State the number of lines below in which the word "pixels" appears. Nothing else belongs in the answer.
Start Data excerpts
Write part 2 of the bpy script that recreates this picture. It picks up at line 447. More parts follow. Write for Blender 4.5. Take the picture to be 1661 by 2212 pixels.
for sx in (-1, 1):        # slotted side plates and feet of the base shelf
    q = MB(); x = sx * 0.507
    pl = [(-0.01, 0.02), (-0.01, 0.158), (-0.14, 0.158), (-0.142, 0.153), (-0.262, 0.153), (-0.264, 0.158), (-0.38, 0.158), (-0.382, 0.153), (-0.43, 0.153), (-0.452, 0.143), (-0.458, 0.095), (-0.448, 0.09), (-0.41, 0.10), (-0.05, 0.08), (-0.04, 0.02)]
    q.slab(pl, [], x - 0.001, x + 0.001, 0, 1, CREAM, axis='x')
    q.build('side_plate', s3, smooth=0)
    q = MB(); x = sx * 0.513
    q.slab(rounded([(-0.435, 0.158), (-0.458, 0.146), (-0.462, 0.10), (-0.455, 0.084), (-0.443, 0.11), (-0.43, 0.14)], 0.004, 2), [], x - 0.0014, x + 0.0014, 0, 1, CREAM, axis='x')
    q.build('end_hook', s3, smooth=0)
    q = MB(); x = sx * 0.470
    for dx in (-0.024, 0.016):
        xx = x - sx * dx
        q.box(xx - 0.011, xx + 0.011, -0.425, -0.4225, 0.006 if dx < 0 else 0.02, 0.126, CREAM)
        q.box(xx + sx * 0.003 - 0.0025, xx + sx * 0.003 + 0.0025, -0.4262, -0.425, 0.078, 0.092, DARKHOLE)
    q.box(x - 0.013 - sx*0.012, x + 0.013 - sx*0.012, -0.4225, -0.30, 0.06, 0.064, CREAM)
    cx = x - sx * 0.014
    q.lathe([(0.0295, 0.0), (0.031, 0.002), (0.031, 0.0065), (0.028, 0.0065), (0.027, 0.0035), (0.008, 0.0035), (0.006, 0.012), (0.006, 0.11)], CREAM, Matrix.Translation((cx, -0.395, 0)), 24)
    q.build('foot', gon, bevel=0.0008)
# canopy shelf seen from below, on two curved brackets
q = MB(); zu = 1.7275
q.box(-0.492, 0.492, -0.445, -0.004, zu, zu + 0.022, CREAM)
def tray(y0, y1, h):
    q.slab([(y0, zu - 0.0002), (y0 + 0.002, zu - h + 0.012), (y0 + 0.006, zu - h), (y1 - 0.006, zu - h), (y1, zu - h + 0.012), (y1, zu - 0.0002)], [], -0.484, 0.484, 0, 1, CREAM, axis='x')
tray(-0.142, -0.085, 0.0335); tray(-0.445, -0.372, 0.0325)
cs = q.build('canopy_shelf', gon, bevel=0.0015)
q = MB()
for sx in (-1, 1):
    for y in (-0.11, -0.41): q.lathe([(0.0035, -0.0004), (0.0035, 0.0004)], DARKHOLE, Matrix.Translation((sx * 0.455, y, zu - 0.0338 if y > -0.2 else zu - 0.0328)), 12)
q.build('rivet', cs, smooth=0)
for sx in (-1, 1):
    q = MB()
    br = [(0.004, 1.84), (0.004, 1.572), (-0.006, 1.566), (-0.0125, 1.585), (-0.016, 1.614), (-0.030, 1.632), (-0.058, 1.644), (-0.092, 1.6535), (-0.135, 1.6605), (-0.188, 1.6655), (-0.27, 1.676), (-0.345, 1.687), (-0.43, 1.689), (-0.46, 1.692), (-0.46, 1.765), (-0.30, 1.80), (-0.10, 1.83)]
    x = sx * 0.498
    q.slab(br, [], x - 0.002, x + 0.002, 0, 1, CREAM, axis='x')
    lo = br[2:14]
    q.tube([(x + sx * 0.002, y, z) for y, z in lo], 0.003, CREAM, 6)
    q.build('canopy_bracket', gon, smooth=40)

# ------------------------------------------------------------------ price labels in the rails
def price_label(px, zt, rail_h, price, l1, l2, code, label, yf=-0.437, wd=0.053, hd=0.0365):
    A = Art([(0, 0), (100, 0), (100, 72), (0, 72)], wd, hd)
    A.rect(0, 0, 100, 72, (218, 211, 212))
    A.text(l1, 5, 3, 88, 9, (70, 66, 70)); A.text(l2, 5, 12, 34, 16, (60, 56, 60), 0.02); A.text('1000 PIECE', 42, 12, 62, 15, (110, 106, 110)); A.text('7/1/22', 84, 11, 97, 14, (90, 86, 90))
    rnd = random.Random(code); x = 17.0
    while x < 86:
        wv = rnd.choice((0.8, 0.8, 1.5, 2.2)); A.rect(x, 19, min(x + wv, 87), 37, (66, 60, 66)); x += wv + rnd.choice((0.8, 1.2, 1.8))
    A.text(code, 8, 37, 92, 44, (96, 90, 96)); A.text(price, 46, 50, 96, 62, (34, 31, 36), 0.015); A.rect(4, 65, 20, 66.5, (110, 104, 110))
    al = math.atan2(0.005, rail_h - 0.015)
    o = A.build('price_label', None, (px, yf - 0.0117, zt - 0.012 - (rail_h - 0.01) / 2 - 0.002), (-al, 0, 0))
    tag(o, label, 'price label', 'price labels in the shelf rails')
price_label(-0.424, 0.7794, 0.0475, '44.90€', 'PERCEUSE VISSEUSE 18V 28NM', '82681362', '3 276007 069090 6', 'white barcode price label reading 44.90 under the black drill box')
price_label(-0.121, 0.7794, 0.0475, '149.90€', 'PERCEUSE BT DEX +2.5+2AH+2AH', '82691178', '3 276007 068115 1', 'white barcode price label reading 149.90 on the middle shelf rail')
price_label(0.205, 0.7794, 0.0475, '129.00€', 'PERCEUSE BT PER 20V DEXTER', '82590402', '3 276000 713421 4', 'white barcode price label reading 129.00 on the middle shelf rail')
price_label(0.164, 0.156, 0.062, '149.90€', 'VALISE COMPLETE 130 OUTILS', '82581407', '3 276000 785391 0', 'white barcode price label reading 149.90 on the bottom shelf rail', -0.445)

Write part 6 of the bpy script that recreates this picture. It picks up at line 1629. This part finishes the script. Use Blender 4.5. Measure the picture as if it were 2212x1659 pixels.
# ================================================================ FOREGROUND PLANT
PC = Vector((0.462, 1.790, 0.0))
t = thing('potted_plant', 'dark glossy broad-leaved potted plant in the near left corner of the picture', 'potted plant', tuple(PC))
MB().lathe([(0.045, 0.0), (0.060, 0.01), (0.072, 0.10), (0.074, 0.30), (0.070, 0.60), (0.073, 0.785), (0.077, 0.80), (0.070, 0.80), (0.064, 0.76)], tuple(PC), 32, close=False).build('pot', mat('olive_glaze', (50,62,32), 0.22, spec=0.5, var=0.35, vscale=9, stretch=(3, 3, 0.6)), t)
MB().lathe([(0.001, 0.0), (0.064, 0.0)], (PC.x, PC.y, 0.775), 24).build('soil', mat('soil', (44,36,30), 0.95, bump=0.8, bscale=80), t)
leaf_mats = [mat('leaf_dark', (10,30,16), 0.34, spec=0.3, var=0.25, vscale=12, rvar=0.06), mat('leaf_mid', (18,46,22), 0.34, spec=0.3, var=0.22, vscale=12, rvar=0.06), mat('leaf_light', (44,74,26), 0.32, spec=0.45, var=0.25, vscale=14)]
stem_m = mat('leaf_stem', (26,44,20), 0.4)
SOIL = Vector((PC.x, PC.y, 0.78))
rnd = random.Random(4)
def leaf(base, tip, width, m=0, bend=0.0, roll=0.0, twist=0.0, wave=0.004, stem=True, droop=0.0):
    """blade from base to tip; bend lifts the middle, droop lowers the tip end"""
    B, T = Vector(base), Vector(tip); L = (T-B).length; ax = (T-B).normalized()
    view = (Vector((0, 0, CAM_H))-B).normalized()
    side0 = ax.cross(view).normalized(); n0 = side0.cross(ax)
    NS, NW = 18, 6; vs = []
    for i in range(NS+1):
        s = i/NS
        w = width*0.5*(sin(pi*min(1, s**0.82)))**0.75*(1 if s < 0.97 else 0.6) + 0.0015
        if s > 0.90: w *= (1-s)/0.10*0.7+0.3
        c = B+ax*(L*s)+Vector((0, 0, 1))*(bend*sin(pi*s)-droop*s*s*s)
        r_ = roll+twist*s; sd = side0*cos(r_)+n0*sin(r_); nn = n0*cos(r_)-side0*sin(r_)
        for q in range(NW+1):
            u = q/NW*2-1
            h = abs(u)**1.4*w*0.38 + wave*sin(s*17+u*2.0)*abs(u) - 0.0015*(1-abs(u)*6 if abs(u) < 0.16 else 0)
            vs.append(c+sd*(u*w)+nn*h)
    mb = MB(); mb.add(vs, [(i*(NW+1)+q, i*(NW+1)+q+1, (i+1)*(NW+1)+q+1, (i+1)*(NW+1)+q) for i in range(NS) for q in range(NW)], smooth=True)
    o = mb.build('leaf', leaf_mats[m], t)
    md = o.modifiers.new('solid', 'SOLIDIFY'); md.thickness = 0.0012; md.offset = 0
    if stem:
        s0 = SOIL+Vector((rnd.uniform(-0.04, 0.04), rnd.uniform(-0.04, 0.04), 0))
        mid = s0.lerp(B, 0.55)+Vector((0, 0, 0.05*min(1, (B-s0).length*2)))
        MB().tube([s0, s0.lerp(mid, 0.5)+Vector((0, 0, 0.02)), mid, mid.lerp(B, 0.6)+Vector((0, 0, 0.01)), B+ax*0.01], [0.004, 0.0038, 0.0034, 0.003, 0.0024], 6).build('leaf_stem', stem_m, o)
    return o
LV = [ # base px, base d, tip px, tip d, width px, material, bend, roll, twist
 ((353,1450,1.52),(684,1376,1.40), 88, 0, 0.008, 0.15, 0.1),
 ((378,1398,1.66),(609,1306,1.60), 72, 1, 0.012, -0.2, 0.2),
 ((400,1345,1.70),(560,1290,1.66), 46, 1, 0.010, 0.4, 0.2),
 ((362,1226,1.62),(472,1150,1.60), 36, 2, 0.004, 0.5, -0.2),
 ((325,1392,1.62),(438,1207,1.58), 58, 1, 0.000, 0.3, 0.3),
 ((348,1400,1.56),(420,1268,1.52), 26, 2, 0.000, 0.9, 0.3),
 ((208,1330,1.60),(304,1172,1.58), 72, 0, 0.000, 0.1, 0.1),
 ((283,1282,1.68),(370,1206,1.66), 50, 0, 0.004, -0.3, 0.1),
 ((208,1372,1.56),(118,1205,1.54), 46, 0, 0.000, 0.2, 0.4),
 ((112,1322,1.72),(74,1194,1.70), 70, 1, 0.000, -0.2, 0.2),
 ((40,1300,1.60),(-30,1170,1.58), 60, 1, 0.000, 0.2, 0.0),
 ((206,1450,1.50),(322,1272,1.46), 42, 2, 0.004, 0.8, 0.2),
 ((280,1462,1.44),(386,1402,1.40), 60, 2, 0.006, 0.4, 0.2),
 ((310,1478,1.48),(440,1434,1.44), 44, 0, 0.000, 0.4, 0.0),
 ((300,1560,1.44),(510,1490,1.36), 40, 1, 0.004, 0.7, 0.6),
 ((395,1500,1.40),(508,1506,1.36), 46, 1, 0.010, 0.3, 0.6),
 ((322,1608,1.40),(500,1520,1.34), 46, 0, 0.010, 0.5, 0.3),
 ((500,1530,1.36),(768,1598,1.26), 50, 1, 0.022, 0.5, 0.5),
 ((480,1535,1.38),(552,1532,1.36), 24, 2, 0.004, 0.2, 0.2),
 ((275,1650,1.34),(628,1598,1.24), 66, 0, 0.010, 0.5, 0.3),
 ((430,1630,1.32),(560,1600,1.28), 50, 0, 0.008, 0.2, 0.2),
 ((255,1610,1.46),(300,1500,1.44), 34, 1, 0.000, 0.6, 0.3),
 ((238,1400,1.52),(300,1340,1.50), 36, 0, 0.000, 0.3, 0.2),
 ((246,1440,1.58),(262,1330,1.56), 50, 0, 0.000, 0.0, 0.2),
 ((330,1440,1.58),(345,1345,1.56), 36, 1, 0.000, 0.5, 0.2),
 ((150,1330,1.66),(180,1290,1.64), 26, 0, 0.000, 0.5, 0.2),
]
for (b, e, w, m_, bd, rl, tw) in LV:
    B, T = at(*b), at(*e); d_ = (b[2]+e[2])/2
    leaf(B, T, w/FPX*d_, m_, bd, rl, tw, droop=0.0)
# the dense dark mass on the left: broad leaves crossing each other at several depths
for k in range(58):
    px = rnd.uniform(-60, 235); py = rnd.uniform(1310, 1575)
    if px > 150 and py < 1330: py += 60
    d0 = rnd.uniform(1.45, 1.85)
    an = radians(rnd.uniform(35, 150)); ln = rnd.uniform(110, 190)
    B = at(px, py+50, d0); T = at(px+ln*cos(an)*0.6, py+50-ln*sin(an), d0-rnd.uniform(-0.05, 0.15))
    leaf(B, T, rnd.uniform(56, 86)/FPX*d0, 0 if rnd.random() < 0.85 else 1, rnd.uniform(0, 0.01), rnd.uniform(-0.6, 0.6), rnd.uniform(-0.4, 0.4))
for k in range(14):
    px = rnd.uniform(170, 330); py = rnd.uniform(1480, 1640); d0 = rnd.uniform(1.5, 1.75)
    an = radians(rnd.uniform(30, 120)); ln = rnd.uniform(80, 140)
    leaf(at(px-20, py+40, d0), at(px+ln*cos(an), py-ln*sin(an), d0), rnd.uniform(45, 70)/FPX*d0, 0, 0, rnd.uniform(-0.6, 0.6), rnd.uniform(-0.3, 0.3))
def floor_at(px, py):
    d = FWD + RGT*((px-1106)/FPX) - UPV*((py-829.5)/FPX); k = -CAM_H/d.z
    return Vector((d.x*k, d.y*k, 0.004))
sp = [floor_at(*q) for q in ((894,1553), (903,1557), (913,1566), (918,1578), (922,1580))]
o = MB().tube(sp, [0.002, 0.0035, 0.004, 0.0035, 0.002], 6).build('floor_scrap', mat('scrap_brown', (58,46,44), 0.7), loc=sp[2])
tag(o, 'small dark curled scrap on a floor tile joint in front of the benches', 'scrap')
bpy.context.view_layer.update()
End Data excerpts
* **Output of the task**
2